La Stampa 8.10.16
L’ostacolo sulla strada del premier
di Francesco Bei
A
 voler personalizzare, se Ignazio Marino ha vinto ieri la sua mano e ha 
riavuto indietro il suo onore, gli «sconfitti» sono almeno due. 
Indirettamente il capo della procura di Roma, Giuseppe Pignatone, che 
vede smontata dal giudice un’accusa che ha contribuito, in ultima 
istanza, al defenestramento del sindaco e ha spianato la strada del 
Campidoglio ai grillini azzerando un’intera classe dirigente (la 
smentita di ieri arriva, tra l’altro, all’indomani delle 116 richieste 
di archiviazione per i principali esponenti politici imputati in Mafia 
Capitale). Ma è in fondo il gioco della giustizia, accusa e difesa si 
combattono e un giudice giudica. Pignatone fa il suo mestiere, porta 
prove che devono essere valutate.
Politicamente lo sconfitto è 
invece Matteo Renzi, che fu il principale avversario di Marino, il vero 
artefice della sua caduta. Si può discutere finché si vuole sul fatto 
che la città fosse paralizzata, sulle gaffe di Marino, sulla sua scarsa 
empatia, sui ritardi, sulle immersioni ai Caraibi, sulla Panda in sosta 
vietata e sui cortocircuiti persino con il Papa. Ma aver trasformato un 
sindaco magari inefficiente e maldestro prima in un martire - con la 
grottesca vicenda delle dimissioni dal notaio dei consiglieri comunali -
 e poi in un nemico pubblico è stato peggio che un crimine, è stato un 
errore politico.
Adesso si tratterà di vedere quanto male potrà 
fargli Marino. La prima telefonata ricevuta dall’ex sindaco di Roma, 
quella con Massimo D’Alema, ha chiarito da che parte starà Marino nella 
guerra mortale che oppone Renzi e il vasto schieramento del No al 
referendum.
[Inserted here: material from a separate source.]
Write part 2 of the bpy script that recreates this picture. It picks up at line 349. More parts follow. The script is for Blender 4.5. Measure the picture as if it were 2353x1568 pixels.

Anche le attestazioni di stima a Marino da parte della 
minoranza dem, da Speranza a Cuperlo, rendono evidente che gli avversari
 del segretario del Pd, soprattutto quelli interni, possono contare da 
ieri su una nuova bocca di fuoco. Del resto, nell’intervista al nostro 
Fabio Martini, oggi Marino lo preannuncia trionfante: mi invitano 
ovunque a parlare del referendum e ci andrò per dire che la riforma di 
Renzi è scritta con i piedi.
Dalle parti del premier ieri sera ci 
si consolava con una battuta: «Per farci davvero male Marino avrebbe 
dovuto annunciare un comitato per il Sì». Ma la campagna, lo dicono i 
sondaggi, ancora non decolla, il Sud sembra perso e non c’è speranza che
 recuperi. Per Renzi si tratta solo di sperare che nelle regioni del 
Mezzogiorno sia alta l’astensione.
Ecco dunque la proposta. Invece
 di alimentare involontariamente la campagna del No con il miraggio 
delle sue dimissioni e l’addio alla politica (gli oppositori puntano più
 su questo aspetto che sul merito della riforma costituzionale), Renzi 
dovrebbe spiazzare tutti con un annuncio a sorpresa: me ne vado se vince
 il Sì. Soprattutto se vince il Sì. Nel senso: la mia missione era di 
cambiare l’Italia, ho ricevuto il mandato da Napolitano per questo, l’ho
 fatto, i cittadini l’hanno confermato con il voto, ora vi lascio in 
legato la Terza Repubblica, usatela bene. In un secondo toglierebbe ai 
suoi nemici l’arma di propaganda più forte, quella di voler instaurare 
una sorta di regime personale, ed entrerebbe nella storia.
De 
Gaulle nel 1968 vinse le elezioni ma l’anno dopo perse per un soffio un 
referendum di scarso valore politico sulla riforma del Senato (!). 
L’indomani a mezzogiorno si dimise e si ritirò a 
Colombey-les-Deux-Églises, sulle Ardenne. Ma ancora oggi è sua la firma 
sulla Costituzione della V Repubblica.